The Land of Enchantment
I have published some sporadic scribblings on this here new-ish platform - Substack. I will try to publish something new here at least every couple of weeks. Substack is designed to make production of an email newsletter quick and easy for individual writers. I am all about quick and easy.
Some of you know us (Dawn, Echo and me) already, and I subscribed you to this newsletter without your knowledge. Dont worry, its free. Some of you have read a couple of my pieces and you went ahead and subscribed on your own - thank you very much for that! Writing is a solitary practice and without an audience it is meaningless. As reading my words may affect you, so your reading them affects me.
The title of this endeavor - Enchanted Vagabonds - reflects our meandering, broke-ass life in search of spirit and beauty. We survive on the pittance of my Social Security income - the residual royalty allowed me after thirty years confinement in corporate America. With this income, some travel hacks and Scrooge-like spending - we go a-travelling around this land in our trusty trailer during the winter and aboard our elegant sailboat in the summer.
How do we manage it? This crazy travel dream on a shoestring budget? We have some tricks. This winter we volunteered with your National Park Service to exchange our simple grunt labor for a free RV site - water, sewer, power and propane included. Yay, free housing. We get food from the local food banks. They overload us with groceries - mostly canned and boxed but some fresh. Last week we were gifted 10 6-in pumpkin pies still with the Walmart labels on them, two packages of chicken breasts and about 50 kiwis. We ended up dumping most of the kiwis in the forest for the bears and javelinas and gave away 8 of the pies, but you get the picture. Food bank donations have cut our grocery bill 75 percent. Free housing, utilities and almost free food. Life is good.

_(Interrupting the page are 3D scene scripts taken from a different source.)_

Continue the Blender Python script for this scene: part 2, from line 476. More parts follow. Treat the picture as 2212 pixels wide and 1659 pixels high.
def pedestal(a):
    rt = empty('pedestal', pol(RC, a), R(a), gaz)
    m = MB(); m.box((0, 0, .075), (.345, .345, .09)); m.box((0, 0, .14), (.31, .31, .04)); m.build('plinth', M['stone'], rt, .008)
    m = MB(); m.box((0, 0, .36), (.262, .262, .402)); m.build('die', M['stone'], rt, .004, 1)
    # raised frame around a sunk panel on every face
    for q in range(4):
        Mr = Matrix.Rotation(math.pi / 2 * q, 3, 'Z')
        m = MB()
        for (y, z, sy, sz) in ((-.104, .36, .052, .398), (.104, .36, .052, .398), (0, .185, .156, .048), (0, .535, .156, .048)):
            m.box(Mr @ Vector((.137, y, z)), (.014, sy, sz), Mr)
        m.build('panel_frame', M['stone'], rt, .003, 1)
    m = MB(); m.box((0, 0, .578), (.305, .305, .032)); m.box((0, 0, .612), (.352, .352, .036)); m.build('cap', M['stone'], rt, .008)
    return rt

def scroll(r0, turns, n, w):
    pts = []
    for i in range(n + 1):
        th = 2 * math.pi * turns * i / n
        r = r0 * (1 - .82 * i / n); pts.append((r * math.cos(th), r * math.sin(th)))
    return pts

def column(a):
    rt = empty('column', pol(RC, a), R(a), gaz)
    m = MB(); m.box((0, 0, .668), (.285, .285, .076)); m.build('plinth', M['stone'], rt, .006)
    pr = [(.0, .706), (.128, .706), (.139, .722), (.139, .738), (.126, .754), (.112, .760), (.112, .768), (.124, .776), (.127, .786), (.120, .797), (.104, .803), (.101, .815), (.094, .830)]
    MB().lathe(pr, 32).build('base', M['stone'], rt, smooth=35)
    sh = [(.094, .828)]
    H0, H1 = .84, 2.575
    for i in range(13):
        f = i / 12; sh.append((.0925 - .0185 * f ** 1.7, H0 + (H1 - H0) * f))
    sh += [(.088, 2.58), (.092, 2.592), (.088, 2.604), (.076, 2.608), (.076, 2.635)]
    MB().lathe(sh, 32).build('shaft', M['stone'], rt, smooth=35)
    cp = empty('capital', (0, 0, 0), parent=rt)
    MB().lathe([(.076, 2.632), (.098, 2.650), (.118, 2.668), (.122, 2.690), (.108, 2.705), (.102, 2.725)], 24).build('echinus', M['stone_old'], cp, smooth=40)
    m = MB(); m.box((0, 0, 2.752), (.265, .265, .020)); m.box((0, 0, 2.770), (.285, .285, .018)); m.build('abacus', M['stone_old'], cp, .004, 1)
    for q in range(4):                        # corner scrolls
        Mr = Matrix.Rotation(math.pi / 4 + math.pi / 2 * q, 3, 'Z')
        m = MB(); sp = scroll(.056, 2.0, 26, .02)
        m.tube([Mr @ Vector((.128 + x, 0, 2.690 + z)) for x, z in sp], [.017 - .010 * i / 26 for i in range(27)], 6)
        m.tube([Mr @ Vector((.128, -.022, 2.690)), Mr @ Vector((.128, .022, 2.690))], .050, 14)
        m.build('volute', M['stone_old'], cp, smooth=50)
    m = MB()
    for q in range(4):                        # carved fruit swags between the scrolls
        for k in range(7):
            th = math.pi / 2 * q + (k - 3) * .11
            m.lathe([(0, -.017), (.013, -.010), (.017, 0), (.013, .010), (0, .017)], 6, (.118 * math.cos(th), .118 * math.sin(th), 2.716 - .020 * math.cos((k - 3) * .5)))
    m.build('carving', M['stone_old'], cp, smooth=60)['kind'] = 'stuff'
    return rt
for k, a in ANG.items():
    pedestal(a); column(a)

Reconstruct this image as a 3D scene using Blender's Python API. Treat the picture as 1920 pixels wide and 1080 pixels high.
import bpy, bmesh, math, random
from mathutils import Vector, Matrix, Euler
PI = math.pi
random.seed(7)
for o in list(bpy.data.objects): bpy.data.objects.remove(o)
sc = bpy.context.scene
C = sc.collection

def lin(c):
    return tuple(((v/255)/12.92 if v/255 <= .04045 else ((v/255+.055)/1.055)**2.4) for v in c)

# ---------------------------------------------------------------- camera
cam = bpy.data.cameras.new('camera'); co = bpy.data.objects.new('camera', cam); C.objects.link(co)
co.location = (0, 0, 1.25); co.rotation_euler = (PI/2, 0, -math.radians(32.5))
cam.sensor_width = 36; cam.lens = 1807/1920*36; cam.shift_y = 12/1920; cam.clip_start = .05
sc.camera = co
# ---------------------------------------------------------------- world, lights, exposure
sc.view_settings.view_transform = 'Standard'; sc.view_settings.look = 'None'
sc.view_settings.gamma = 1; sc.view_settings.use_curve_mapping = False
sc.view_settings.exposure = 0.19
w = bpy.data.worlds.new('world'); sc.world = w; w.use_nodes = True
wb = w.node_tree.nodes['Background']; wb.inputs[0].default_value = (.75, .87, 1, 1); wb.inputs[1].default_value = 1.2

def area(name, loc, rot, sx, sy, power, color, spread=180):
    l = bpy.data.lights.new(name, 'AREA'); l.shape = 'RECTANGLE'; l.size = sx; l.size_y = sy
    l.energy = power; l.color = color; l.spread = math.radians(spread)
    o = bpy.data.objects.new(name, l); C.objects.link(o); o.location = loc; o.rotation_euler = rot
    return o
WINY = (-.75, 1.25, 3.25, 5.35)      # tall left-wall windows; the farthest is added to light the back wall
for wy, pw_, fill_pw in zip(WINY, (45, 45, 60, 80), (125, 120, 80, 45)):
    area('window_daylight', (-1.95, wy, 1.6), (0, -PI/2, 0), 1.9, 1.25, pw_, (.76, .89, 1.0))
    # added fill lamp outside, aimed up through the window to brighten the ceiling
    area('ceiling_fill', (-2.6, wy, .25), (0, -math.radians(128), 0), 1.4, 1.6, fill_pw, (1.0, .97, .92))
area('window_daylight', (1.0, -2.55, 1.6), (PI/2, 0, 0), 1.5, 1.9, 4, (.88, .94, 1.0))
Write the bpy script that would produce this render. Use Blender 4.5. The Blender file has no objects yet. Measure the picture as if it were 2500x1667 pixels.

We search for spirit and beauty to nourish our souls. The human world is often cold and cruel while the more-than-human world is magnificent beauty and peace. We come to this search from various traditions - indigenous, Buddhist, Christian, pagan - but the core idea is that we - all of us and everything - are of the same ancient star stuff - interrelated, connected, animated by love and magic, sparkling into existence. Everything is the expression of a single great consciousness. Our deep ambition is not mere achievement in the human realm, but instead rich, extraordinary lives in the more-than-human realm.
So we ramble on - Orcas blow next to the boat, eagles chitter above the trailer, javelinas trot across the trail, steam rises from the hot springs, seals eye our passage, silence envelops ancient ruins, fog blows in off the straits, osprey shiver water off wet wings, deer bound away in deep forest. Enchanted, we travel and believe.
This morning it was cold at six thousand feet in New Mexico. The trailer is skirted, water supply heated and insulated. Attached to a free supply of propane, the furnace keeps us toasty warm inside. Oatmeal bubbled on the stove, coffee in the carafe, Echo-dog kept watch outside.
Later, Echo and I hiked up the Granny Mountain trail before bushwhacking a mile cross country to sit like Apaches on our haunches atop the cliffs on the South side of Cliff Dweller Canyon across from the dwellings. We sat on a rock in the shade of a juniper and spied unseen on the visitors. The sky was deep blue, with a blazing sun, far-off wispy clouds and a soft wind. Voices echoed up from the canyon, just as they did a thousand years ago. I did not hoot ghostly, first-nation, Apache spirit noises from far above to spook the fine folks below. The rangers would frown on such practical joking and treat me badly for adding excitement to the tourist experience. No sense of humor, rangers. Sighing, Echo the Wonder Dog and I turned from the gorge and grinned our way home.
So it was with Enchanted Vagabonds today.